Reverse of Deduction Theorem

Question

Why is it "easy to see" that if $S \vdash (A\to B)$ then $S \cup\{A\} \vdash B$?

Answer 1

It is not so easy to see!

The only axiom we have is the original single axiom DDpDqrDDtDttDDsqDDpsDps, and our only rule of inference other than uniform substitution is

{D$\alpha$D$\beta$$\gamma$, $\alpha$} $\vdash$ $\gamma$.

This "if S⊢(A→B), then S∪{A}⊢B" involves $\rightarrow$. I'll rewrite that as: "if S$\vdash$Cab, then S ∪ {a} $\vdash$b." Thus, using the definition

Cpq := DpDqq, we want to show that:

"if S$\vdash$DaDbb, then S ∪ {a} $\vdash$b."

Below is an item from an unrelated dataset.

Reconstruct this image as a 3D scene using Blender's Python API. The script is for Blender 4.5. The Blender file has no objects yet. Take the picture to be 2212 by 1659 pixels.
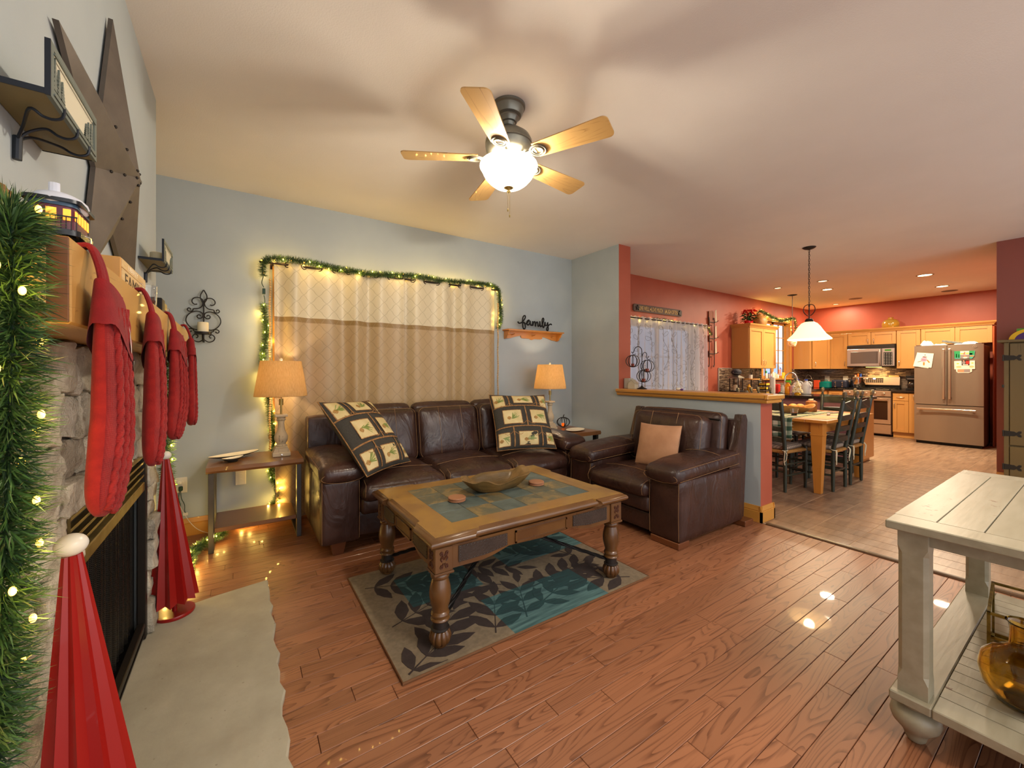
import bpy, bmesh, math, random
from mathutils import Vector, Matrix, noise
sc = bpy.context.scene
COL = sc.collection
random.seed(11)
PI = math.pi
R = math.radians
V = Vector

# ------------------------------------------------------------------ camera
cam_d = bpy.data.cameras.new('camera')
cam = bpy.data.objects.new('camera', cam_d)
COL.objects.link(cam)
cam.location = (0, 0, 1.26)
cam.rotation_euler = (PI / 2, 0, -R(33.85))
cam_d.sensor_fit = 'HORIZONTAL'
cam_d.sensor_width = 36
cam_d.lens = 876.3 / 2212 * 36
cam_d.shift_y = -25.0 / 2212
cam_d.clip_start = 0.02
sc.camera = cam

# ------------------------------------------------------------------ world, exposure
wd = bpy.data.worlds.new('world')
sc.world = wd
wd.use_nodes = True
bgn = wd.node_tree.nodes['Background']
bgn.inputs[0].default_value = (0.97, 0.97, 1.0, 1)
bgn.inputs[1].default_value = 1.55
sc.view_settings.view_transform = 'Standard'
sc.view_settings.look = 'None'
sc.view_settings.exposure = 0.35
sc.view_settings.gamma = 1
sc.view_settings.use_curve_mapping = False
sc.cycles.use_denoising = True
sc.cycles.max_bounces = 10
sc.cycles.diffuse_bounces = 5
sc.cycles.transparent_max_bounces = 16
sc.cycles.sample_clamp_indirect = 6
sc.cycles.caustics_reflective = False
sc.cycles.caustics_refractive = False

FAN_W = 90       # fan light kit, upward bulbs
CAN_W = 58       # each lit recessed light
PENDANT_W = 34
LAMP_W = 6
BULB_W = 0.24    # each fairy light
FILL_W = 90     # fill lamp added behind the camera


def point(name, loc, w, col=(1, .78, .5), r=.03, parent=None):
    l = bpy.data.lights.new(name, 'POINT')
    l.energy = w
    l.color = col
    l.shadow_soft_size = r
    o = bpy.data.objects.new(name, l)
    COL.objects.link(o)
    o.location = loc
    if parent:
        o.parent = parent
    return o


def area(name, loc, w, col, sx, sy, rot=(0, 0, 0), spread=PI):
    l = bpy.data.lights.new(name, 'AREA')
    l.energy = w
    l.color = col
    l.shape = 'RECTANGLE'
    l.size = sx
    l.size_y = sy
    l.spread = spread
    o = bpy.data.objects.new(name, l)
    COL.objects.link(o)
    o.location = loc
    o.rotation_euler = rot
    return o


# unseen fill lamp, added behind the camera to brighten the room
area('rear_fill_light', (2.2, -1.3, 2.70), FILL_W, (1, .90, .78), 1.6, 1.2)


# ------------------------------------------------------------------ materials
def lin(h):
    if not isinstance(h, str):
        return tuple(h) + (1,) if len(h) == 3 else tuple(h)
    h = h.lstrip('#')
    o = []
    for i in (0, 2, 4):
        c = int(h[i:i + 2], 16) / 255
        o.append(c / 12.92 if c <= .04045 else ((c + .055) / 1.055) ** 2.4)
    return tuple(o) + (1,)


class NT:
    def __init__(s, name):
        s.m = bpy.data.materials.new(name)
        s.m.use_nodes = True
        s.t = s.m.node_tree
        s.b = s.t.nodes['Principled BSDF']
        s.out = s.t.nodes['Material Output']

    def n(s, ty, **k):
        a = s.t.nodes.new(ty)
        for q, v in k.items():
            setattr(a, q, v)
        return a

    def set(s, node, **k):
        for q, v in k.items():
            q = q.replace('_', ' ')
            i = node.inputs[int(q)] if q.isdigit() else node.inputs[q]
            if hasattr(v, 'is_output'):
                s.t.links.new(v, i)
            else:
                i.default_value = v
        return node

    def link(s, a, b):
        s.t.links.new(a, b)

    def math(s, op, a, b=0.0, c=None):
        m = s.n('ShaderNodeMath', operation=op)
        for i, v in enumerate((a, b) if c is None else (a, b, c)):
            if hasattr(v, 'is_output'):
                s.link(v, m.inputs[i])
            else:
                m.inputs[i].default_value = v
        return m.outputs[0]

    def vec(s, stretch=(1, 1, 1), rnd=0, coord='Object'):
        tc = s.n('ShaderNodeTexCoord')
        o = tc.outputs[coord]
        if rnd:
            oi = s.n('ShaderNodeObjectInfo')
            r = s.math('MULTIPLY', oi.outputs['Random'], 37.0 * rnd)
            cb = s.n('ShaderNodeCombineXYZ')
            for i in range(3):
                s.link(r, cb.inputs[i])
            va = s.n('ShaderNodeVectorMath', operation='ADD')
            s.link(o, va.inputs[0])
            s.link(cb.outputs[0], va.inputs[1])
            o = va.outputs[0]
        if stretch != (1, 1, 1):
            vm = s.n('ShaderNodeVectorMath', operation='MULTIPLY')
            s.link(o, vm.inputs[0])
            vm.inputs[1].default_value = stretch
            o = vm.outputs[0]
        return o

    def noise(s, v, scale, detail=3, rough=.5, dist=0):
        n = s.n('ShaderNodeTexNoise')
        s.set(n, Vector=v, Scale=scale, Detail=detail, Roughness=rough, Distortion=dist)
        return n.outputs['Fac']

    def ramp(s, f, stops):
        r = s.n('ShaderNodeValToRGB')
        e = r.color_ramp.elements
        while len(e) < len(stops):
            e.new(.5)
        for i, (p, c) in enumerate(stops):
            e[i].position = p
            e[i].color = lin(c)
        s.link(f, r.inputs[0])
        return r.outputs[0]

    def mix(s, f, a, b, mode='MIX'):
        m = s.n('ShaderNodeMix', data_type='RGBA', blend_type=mode)
        for i, v in ((0, f), (6, a), (7, b)):
            if hasattr(v, 'is_output'):
                s.link(v, m.inputs[i])
            else:
                m.inputs[i].default_value = v if i == 0 else lin(v)
        return m.outputs[2]

    def bump(s, h, strength=.3, dist=.01):
        b = s.n('ShaderNodeBump')
        s.set(b, Height=h, Strength=strength, Distance=dist)
        s.link(b.outputs[0], s.b.inputs['Normal'])

    def hue(s, c, amt, rnd_out=None):
        oi = s.n('ShaderNodeObjectInfo')
        v = s.math('MULTIPLY_ADD', oi.outputs['Random'], amt, 1 - amt / 2)
        h = s.n('ShaderNodeHueSaturation')
        s.link(c, h.inputs['Color'])
        s.link(v, h.inputs['Value'])
        return h.outputs[0]

    def col(s, c):
        if hasattr(c, 'is_output'):
            s.link(c, s.b.inputs['Base Color'])
        else:
            s.b.inputs['Base Color'].default_value = lin(c)


def mat(name, c, rough=.5, metal=0, c2=None, ns=8, nd=3, bump=0, bs=60, coat=0, emit=None, es=0, trans=0, ior=1.45,
        sheen=0, stretch=(1, 1, 1), lo=.35, hi=.65, rnd=0, alpha=1, spec=.5, val=0):
    q = NT(name)
    b = q.b
    if c2:
        v = q.vec(stretch, rnd)
        cc = q.ramp(q.noise(v, ns, nd), [(lo, c), (hi, c2)])
    elif val:
        r = q.n('ShaderNodeRGB')
        r.outputs[0].default_value = lin(c)
        cc = r.outputs[0]
    else:
        cc = c
    if val:
        cc = q.hue(cc, val)
    q.col(cc)
    q.set(b, Roughness=rough, Metallic=metal, IOR=ior, Alpha=alpha)
    b.inputs['Specular IOR Level'].default_value = spec
    b.inputs['Transmission Weight'].default_value = trans
    b.inputs['Coat Weight'].default_value = coat
    b.inputs['Sheen Weight'].default_value = sheen
    if emit:
        b.inputs['Emission Color'].default_value = lin(emit)
        b.inputs['Emission Strength'].default_value = es
    if bump:
        q.bump(q.noise(q.vec(stretch), bs, 3), bump)
    return q.m


def wood(name, light, dark, axis='X', freq=26, scale=1.0, rough=.35, coat=0, contrast=.55, val=.25, bump=.15, patch=None):
    """grain lines as contour lines of a stretched noise field"""
    q = NT(name)
    st = {'X': (.7, 6, 6), 'Y': (6, .7, 6), 'Z': (6, 6, .7)}[axis]
    v = q.vec(tuple(a * scale for a in st), 1)
    n = q.noise(v, 1.0, 2, .4, .4)
    f = q.math('FRACT', q.math('MULTIPLY', n, freq))
    st2 = {'X': (3, 90, 90), 'Y': (90, 3, 90), 'Z': (90, 90, 3)}[axis]
    fine = q.noise(q.vec(st2, 1), 1, 2)
    g = q.math('MULTIPLY_ADD', fine, .5, q.math('MULTIPLY', f, .6))
    c = q.ramp(g, [(.35, light), (.35 + (1 - contrast) * .6 + .1, light), (.92, dark)])
    if patch:
        c = q.mix(q.ramp(q.noise(q.vec((1, 1, 1), 1), 5, 3), [(.42, (0, 0, 0)), (.6, (1, 1, 1))]), c, patch)
    if val:
        c = q.hue(c, val)
    q.col(c)
    q.set(q.b, Roughness=rough)
    q.b.inputs['Coat Weight'].default_value = coat
    if bump:
        q.bump(g, bump, .002)
    return q.m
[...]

Suppose that we've proved DaDbb. This means that in the rule above we can substitute $\alpha$ with "a", $\beta$ with "b", and $\gamma$ with "b" yielding:

{DaDbb, a} $\vdash$ b. Now from that since we have $\vdash$DaDbb, and "a" consists of a hypothesis, $\vdash$b.

Answer 2

The statement $S\vdash (A\to B)$ means that there is a formal proof using the assumptions in $S$ (as well as standard axioms, and rules of inference including modus ponens) which ends with the line $A\to B$.

Take this proof and append two more lines:

$A$ (assumption)
$B$ (modus ponens from the previous two lines).

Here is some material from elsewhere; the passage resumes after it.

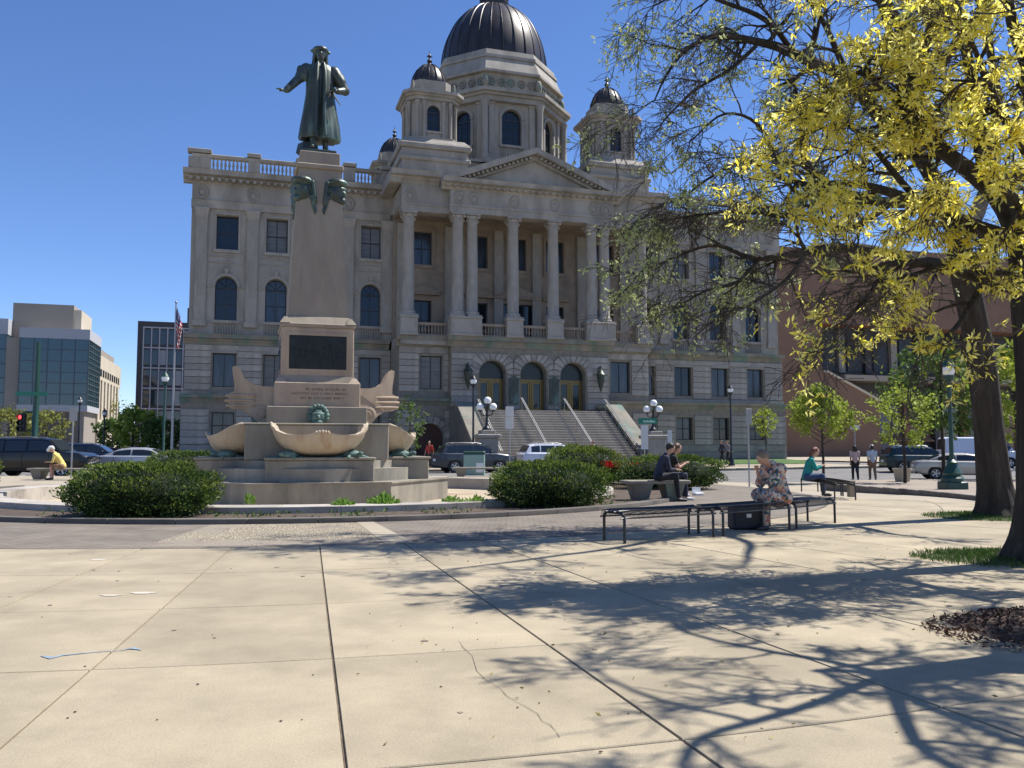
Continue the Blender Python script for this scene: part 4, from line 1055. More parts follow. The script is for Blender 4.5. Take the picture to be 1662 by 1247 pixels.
# ================================================================== MONUMENT
MO = empty('monument', (-6.0, 26.0, 0), R(17.1), label='tall granite fountain monument with ship prow arms, shell basins and bronze masks under the statue', cat='monument')
def mpart(name, mb, m, smooth=None, **kw): return mb.build(name, m, MO, smooth=smooth, **kw)
b = MB(); hexp = [(4.15, 0), (1.85, 3.16), (-1.85, 3.16), (-4.15, 0), (-1.85, -3.16), (1.85, -3.16)]
def scaled(poly, k): return [(x * k, y * k) for x, y in poly]
b.prism(hexp, -.27, .36); n = 6
mpart('base_slab', b, granite_g)
b = MB(); b.prism(scaled(hexp, 1.012), .36, .405); mpart('base_slab_top', b, granite_g)
b = MB(); b.prism([(2.95 * math.cos(t), 2.95 * math.sin(t)) for t in [2 * PI * i / 48 for i in range(48)]], .40, .76); mpart('round_step', b, granite_g, 40)
b = MB(); b.prism([(2.5 * math.cos(t), 2.5 * math.sin(t)) for t in [2 * PI * i / 48 for i in range(48)]], .76, .98); mpart('round_step', b, granite_g, 40)
for q, (w, d) in enumerate(((1.45, 2.75), (1.2, 3.3), (1.45, 2.75), (1.2, 3.3))):
    b = MB(); b.cbox(-w, w, -d, -1.0, .405, 1.0, .03); b.cbox(-w - .04, w + .04, -d - .05, -1.0, 1.0, 1.07, .02); mpart('basin_plinth', b, granite_g, rz=q * PI / 2)
b = MB(); b.cbox(-2.0, 2.0, -1.75, 1.75, .98, 1.98, .03); b.cbox(-2.03, 2.03, -1.78, 1.78, 1.98, 2.03, .02); mpart('lower_block', b, granite_g)
b = MB(); b.cbox(-1.42, 1.42, -1.35, 1.35, 2.03, 2.52, .02); mpart('spout_block', b, granite)
b = MB(); b.cbox(-1.22, 1.22, -1.25, 1.25, 2.50, 3.22, .02); mpart('inscription_block', b, granite_p)
# faint worn lines of carving, too weathered to read
b = MB(); r5 = random.Random(3)
for z, a, c in ((3.02, -.35, .8), (2.9, -.75, .85), (2.77, -.5, .75)):
    x = a
    while x < c:
        w = r5.uniform(.03, .055); b.box(x, x + w * .5, -1.257, -1.24, z - .03, z + .03); x += w
        if r5.random() < .15: x += .05
mpart('worn_carving', b, mat('worn_letters', (.19, .14, .11), .9, var=.5, scale=6), kind='stuff')
b = MB(); b.taper((-1.15, 1.15, -1.15, 1.15), (-1.07, 1.07, -1.07, 1.07), 3.22, 3.42); mpart('plinth_moulding', b, granite)
b = MB()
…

You now have a formal proof using the assumptions in $S$, together with another assumption $A$, and ending with the formula $B$. The existence of such a proof is exactly what is asserted by the statement $S\cup\{A\}\vdash B$.

Answer 3

Let $\langle\varphi_1,\varphi_2,\ldots,\varphi_n\rangle$ be a proof of $(A\to B)$ from $S$: $\varphi_n$ is $(A\to B)$, and each $\varphi_k$ with $k<n$ either is in $S$, is an axiom, or follows from earlier statements in the list by one of your inference rules. Then $\langle\varphi_1,\ldots,\varphi_n=(A\to B),A,B\rangle$ is a proof of $B$ from $S\cup\{A\}$: the presence of $A$ in the list is justified by the fact that $A\in S\cup\{A\}$, and $B$ follows from $(A\to B)$ and $A$ by modus ponens, which is surely one of your rules of inference.